Unfortunately, Rodgers’ options regarding what he can do with Balotelli are severely limited. His poor attitude is a deep seated issue that great managers such as Roberto Mancini and Jose Mourinho wrestled with, ultimately failing to find a solution and thus offloading the Italian striker.

If Rodgers is going to work his man-management magic and transform the 24-year old into a mature footballer, it will inevitably take time and patience, but every time Balotelli puts in another non-performance the boss’ and the supporters’ patience will understandably wear increasingly thin.

Balotelli looks dismayed against QPR
Rodgers might have decided that Balotelli has no future at Anfield and choose to cut his losses and sell him as soon as possible, but I suspect there will be few buyers willing to take him on in the January transfer window, at least not at a price that would avoid the club suffering a financial loss on their £16 million investment.

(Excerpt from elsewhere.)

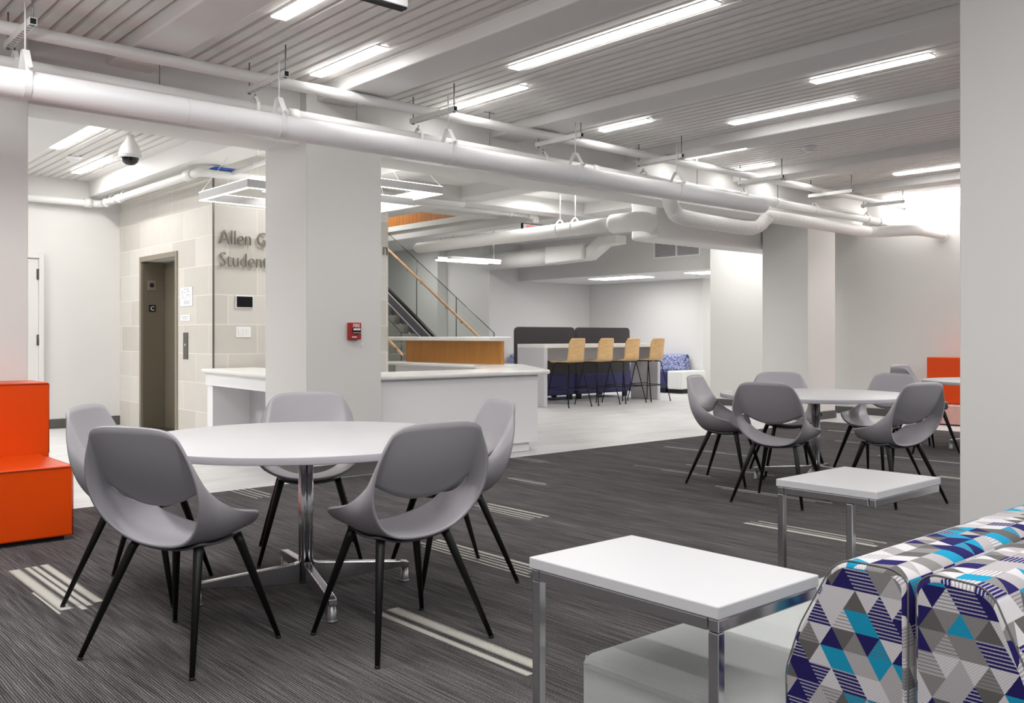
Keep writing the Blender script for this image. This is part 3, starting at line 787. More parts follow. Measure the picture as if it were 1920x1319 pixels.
bm = B(); tube(bm, [(2.2, 0, 0), (2.32, 0, 0), (2.35, 0, -.03), (2.35, 0, -.10)], .05, 16); obj('elbow', bm, M['pipe_s'], cpipe)
bm = B(); tube(bm, [(-.0, 0, 0), (.08, 0, 0)], .048, 16); tube(bm, [(1.8, 0, 0), (1.85, 0, 0)], .047, 16); tube(bm, [(1.82, 0, .03), (1.82, 0, .1)], .01, 8); obj('coupling', bm, M['pipe_s'], cpipe)

# square pendants
def pendant(label, x0, x1, y0, y1, z, gr='square pendants'):
    t = thing('pendant_light', label, 'pendant light', (x0, y0, z), 0, gr)
    W, L, w, h = x1-x0, y1-y0, .03, .092
    for (a, b_, c, d) in ((0, W, 0, w), (0, W, L-w, L), (0, w, w, L-w), (W-w, W, w, L-w)):
        bm = B(); box(bm, a, b_, c, d, .008, h-.006); r_ = obj('rail', bm, M['pend'], t)
        bm = B(); box(bm, a, b_, c, d, .002, .0078); obj('lower_led', bm, M['glow'], r_)
        bm = B(); box(bm, a, b_, c, d, h-.0058, h); obj('upper_led', bm, M['glow'], r_)
    for cx, cy, dx, dy in ((w/2, L-w/2, .35, -.25), (W-w/2, w/2, -.3, .25), (w/2, w/2, .3, .25), (W-w/2, L-w/2, -.3, -.25)):
        bm = B(); tube(bm, [(cx, cy, h), (cx+dx, cy+dy, ZC-z)], .0025, 6); obj('cable', bm, M['white'], t)
pendant('lower square frame pendant seen left of the center column', 3.86, 5.76, 8.15, 9.28, 2.60)
pendant('upper square frame pendant seen right of the center column', 4.55, 6.12, 8.10, 9.25, 2.76)
def strip(label, x0, x1, y, z):
    t = thing('strip_light', label, 'strip light', (x0, y, z), 0, 'strip lights beyond the stairs')
    bm = B(); box(bm, 0, x1-x0, -.05, .05, .03, .08, .004, 1); obj('housing', bm, M['white'], t)
    bm = B(); box(bm, .01, x1-x0-.01, -.04, .04, 0, .0295); obj('tube_lens', bm, M['glow'], t)
    bm = B(); tube(bm, [(.1, 0, .08), (.1, 0, ZC-z)], .004, 6); tube(bm, [(x1-x0-.15, 0, .08), (x1-x0-.15, 0, ZC-z)], .004, 6); obj('rod', bm, M['zinc'], t)
strip('nearer bright strip light hanging beyond the stair glass', 10.5, 11.75, 13.7, 2.62)
strip('farther bright strip light hanging beyond the stair glass', 10.8, 12.1, 14.5, 2.68)

# exit sign
ex = thing('exit_sign', 'red EXIT sign above the long round duct', 'exit sign', (9.73, 10.6, 2.83))
bm = B(); box(bm, -.19, .25, -.02, .02, -.04, .13, .004, 1); obj('housing', bm, M['blackp'], ex)
bm = B(); box(bm, -.175, .24, -.024, -.0202, -.03, .118); fcx = obj('face', bm, M['white'], ex)
text('lettering', 'EXIT', .155, (.03, -.025, -.015), RX, M['exitred'], fcx, .001, 'CENTER', .9, .001)
bm = B(); tube(bm, [(.03, 0, .13), (.03, 0, ZC-2.83)], .008, 8); obj('stem', bm, M['white'], ex)

# vent grille on the soffit
vg = thing('vent_grille', 'white return air grille on the lounge soffit', 'vent', (13.9, 11.045, 2.735))
bm = B(); 
for (a, b_, c, d) in ((-.56, .56, -.035, 0), (-.56, .56, .275, .31), (-.56, -.525, 0, .275), (.525, .56, 0, .275), (-.02, .02, 0, .275)): box(bm, -.014, 0, a, b_, c, d, .002, 1)
obj('frame', bm, M['white'], vg)
bm = B(); box(bm, -.003, 0, -.525, .525, 0, .275); obj('backing', bm, M['greyd'], vg)
bm = B()
for i in range(11): box(bm, -.008, -.004, -.525, .525, .012+i*.024, .024+i*.024)
for i in range(21): box(bm, -.0095, -.0082, -.5+i*.05-.002, -.5+i*.05+.002, 0, .275)
obj('louvres', bm, M['laminate_g'], vg)
bm = B(); lathe(bm, [(0, 0), (.14, 0), (.14, -.012), (.08, -.03), (0, -.03)], n=24); o = obj('ceiling_diffuser', bm, M['white'], loc=(15.3, 11.5, 2.45)); tag(o, 'round white diffuser in the lounge ceiling', 'vent')

# ------------------------------------------------------------ stairs
XR, XL = 10.17, 8.26
st = thing('staircase', 'grey stone staircase rising behind the reception desk', 'staircase', (9.2, 12.1, 0))
def SL(bm): bmesh.ops.translate(bm, verts=bm.verts[:], vec=(-9.2, -12.1, 0)); return bm
Y0 = 12.39; run, rise = .29, .178
for i in range(17):
    bm = B(); box(bm, XL+.08, XR-.08, Y0+i*run, Y0+(i+1)*run+.02, max(0, i*rise-.06), (i+1)*rise, .004, 1); obj('step', SL(bm), M['tread'], st)
def slope_poly(y0, y1, zoff0, zoff1):
    s = rise/run
    return [(y0, (y0-Y0)*s+zoff0), (y1, (y1-Y0)*s+zoff0), (y1, (y1-Y0)*s+zoff1), (y0, (y0-Y0)*s+zoff1)]
for X in (XR, XL):
    bm = B(); prism(bm, [(max(a, 12.2), max(b_, 0)) for a, b_ in slope_poly(12.2, 17.4, -.12, .36)], X-.04, X+.04, 'x'); sr = obj('stringer', SL(bm), M['stringer'], st)
    bm = B(); prism(bm, slope_poly(12.35, 17.4, .13, .155), X-.045, X-.0405, 'x'); prism(bm, slope_poly(12.2, 17.4, .335, .36), X-.045, X-.0405, 'x'); obj('trim_line', SL(bm), M['white'], sr)
    bm = B(); prism(bm, slope_poly(12.2, 17.4, .362, .41), X-.03, X+.03, 'x'); obj('shoe', SL(bm), M['black'], sr)
def balus(X, label, ys):
    t = thing('glass_balustrade', label, 'balustrade', (X, 12.0, 0), 0, 'glass balustrades')
    s = rise/run
    def top(y): return 1.255+(y-12.0)*.612
    def bot(y): return max(0.0, (y-Y0)*s+.415)
    for a, b_ in zip(ys, ys[1:]):
        a2 = a+.006; b2 = b_-.006
        bm = B()
        vs = [(a2-12, bot(a2)), (b2-12, bot(b2)), (b2-12, top(b2)), (a2-12, top(a2))]
        v = [bm.verts.new((0, y, z)) for y, z in vs]; bm.faces.new(v)
        gp = obj('glass_panel', bm, M['glass'], t)
        bm = B()
        tube(bm, [(0, vs[3][0], vs[3][1]), (0, vs[2][0], vs[2][1])], .007, 6); tube(bm, [(0, vs[0][0], vs[0][1]), (0, vs[3][0], vs[3][1])], .008, 6)
        obj('glass_edge', bm, M['glassedge'], gp)
    bm = B(); dz = -.27
    tube(bm, curve_pts([(-.07, 12.05-12, top(12.05)+dz-.0), (-.07, 12.3-12, top(12.3)+dz), (-.07, 17.2-12, top(17.2)+dz)], 4), .024, 14); hr = obj('handrail', bm, M['rail'], t)
    for a in ys[1:-1]:
        for off in (-.22, .22):
            y = a+off; z = top(y)+dz
            bm = B(); tube(bm, [(0, y-12, z-.03), (-.03, y-12, z-.055), (-.07, y-12, z-.055), (-.07, y-12, z-.02)], .007, 8); obj('bracket', bm, M['steel'], hr)
balus(XR, 'right-hand glass balustrade with oak handrail on the stairs', [12.0, 13.05, 14.27, 15.5, 16.8])
balus(XL, 'left-hand glass balustrade mostly hidden behind limestone', [12.0, 13.1, 14.3, 15.5, 16.8])

# ------------------------------------------------------------ reception desk
dk = thing('reception_desk', 'white reception desk wrapping around the center column', 'reception desk', (4.5, 7.0, 0))
def DL(bm): bmesh.ops.translate(bm, verts=bm.verts[:], vec=(-4.5, -7.0, 0)); return bm
# front body
bm = B(); prism(bm, [(4.51, 7.06), (6.58, 7.06), (7.70, 8.72), (7.70, 10.9), (7.4, 10.9), (7.4, 8.9), (6.45, 7.6), (4.51, 7.6)], .10, .795, 'z'); obj('front_panel', DL(bm), M['desk'], dk)
bm = B(); prism(bm, [(4.51, 7.13), (6.52, 7.13), (7.62, 8.75), (7.64, 10.85), (7.5, 10.85), (7.5, 8.95), (6.4, 7.5), (4.51, 7.5)], 0, .10, 'z'); obj('toe_kick', DL(bm), M['desk'], dk)
def slab(pts, z0, z1, r, name, m, parent, loc):
    bm = B(); prism(bm, pts, z0, z1, 'z', bev=r, seg=3); loc(bm); return obj(name, bm, m, parent, smooth=False)
wt = [(4.52, 6.99), (6.66, 6.99), (6.78, 7.08), (7.86, 8.70), (7.86, 11.0), (7.25, 11.0), (7.25, 8.95), (6.35, 7.72), (4.75, 7.72), (4.75, 9.86), (4.12, 9.86), (4.0, 8.0), (3.98, 7.64), (4.52, 7.64)]
slab(wt, .80, .845, .018, 'worktop', M['solid'], dk, DL)
# left wing
bm = B(); box(bm, 4.19, 4.7, 9.70, 9.84, 0, .80); obj('leg_panel', DL(bm), M['desk'], dk)
bm = B(); prism(bm, [(4.05, 7.64), (4.08, 7.64), (4.20, 9.84), (4.17, 9.84)], .665, .80, 'z'); obj('apron', DL(bm), M['desk'], dk)
bm = B(); box(bm, 4.62, 4.66, 7.66, 9.70, 0, .80); obj('modesty_panel', DL(bm), M['laminate_g'], dk)
# raised transaction counter
bm = B(); box(bm, 7.575, 7.625, 8.80, 10.9, .845, 1.14, .003, 1); obj('wood_riser', DL(bm), M['cherry'], dk)
slab([(7.31, 8.70), (7.66, 8.70), (7.66, 11.0), (7.31, 11.0)], 1.142, 1.195, .012, 'transaction_top', M['solid'], dk, DL)

# ------------------------------------------------------------ bar table
bt = thing('bar_table', 'long white standing-height table with waterfall ends', 'bar table', (12.2, 11.6, 0))
bm = B(); box(bm, -1.52, 1.55, -.3, .38, 1.0, 1.065, .004, 1); obj('tabletop', bm, M['paint_white'], bt)
for a, b_ in ((-1.52, -1.44), (1.45, 1.53)):
    bm = B(); box(bm, a, b_, -.3, .38, 0, .998, .003, 1); obj('end_panel', bm, M['laminate_g'], bt)
bm = B(); box(bm, -1.435, 1.445, .30, .33, .76, .998); obj('modesty_panel', bm, M['top'], bt)
# booth sofas behind
for X0, X1, lab in ((10.98, 12.48, 'left high-backed booth sofa with charcoal screen behind the bar table'), (12.53, 14.05, 'right high-backed booth sofa with charcoal screen behind the bar table')):
    t = thing('booth_sofa', lab, 'sofa', ((X0+X1)/2, 12.4, 0), 0, 'booth sofas behind the bar table')
    W = (X1-X0)/2
    pts = [(-W, .45), (-W, 1.30), (-W+.02, 1.35), (-W+.07, 1.372), (W-.07, 1.372), (W-.02, 1.35), (W, 1.30), (W, .45)]
    bm = B(); prism(bm, pts, -.05, .02, 'y', bev=.012); obj('screen', bm, M['screen_fab'], t)
    bm = B(); box(bm, -W+.01, W-.01, -.07, .14, .09, .50, .05, 3); obj('back_cushion', bm, M['navy'], t)
    bm = B(); box(bm, -W+.01, W-.01, .145, .75, .12, .44, .04, 3); obj('seat', bm, M['navy'], t)
    for sx in (-W+.1, W-.1):
        for sy in (.0, .68):
            bm = B(); box(bm, sx-.06, sx+.06, sy-.03, sy+.03, 0, .118, .01, 1); obj('foot', bm, M['blackp'], t)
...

Furthermore, selling Balotelli would mean that the Reds would have to enter the market for another striker, and quality strikers come at a substantial premium at the midpoint of the season. They are also frequently ineligible for European competitions.

I don’t expect Rodgers to admit defeat in his attempts to reform Balotelli’s character and salvage his Liverpool career just yet. It would severely damage his reputation as an excellent man-manager; plus he relishes a challenge, and Balotelli is a challenge and a half! However, at the same time Rodgers cannot allow his authority to be questioned and simply must discipline Balotelli.

The best way to do that is through dropping him to the substitutes’ bench for a few games and giving Rickie Lambert a run in the side, perhaps alongside Raheem Sterling, who was utilised in the central striker role during the second half against Madrid and played in the position extensively during his youth.

It might even be worthwhile giving Fabio Borini a chance to revitalise his Liverpool career; he certainly appears to have more desire to succeed at Anfield than Balotelli and, at 23, is young enough to potentially lead the Liverpool line for years to come, unlike Lambert, who is just seeing out his twilight years at his boyhood club.

Hopefully, Balotelli would respond to this wake-up call by actually showing more willing out on the pitch and replicating the effort that the likes of Lambert, Borini and Sterling put in. At the very least, it would teach him that he cannot just do whatever he wants without any consequences for his actions and demonstrate that he is not bigger than the team.

Whatever Balotelli believes, it’s not all about him. The sooner he learns that lesson, the better for everyone.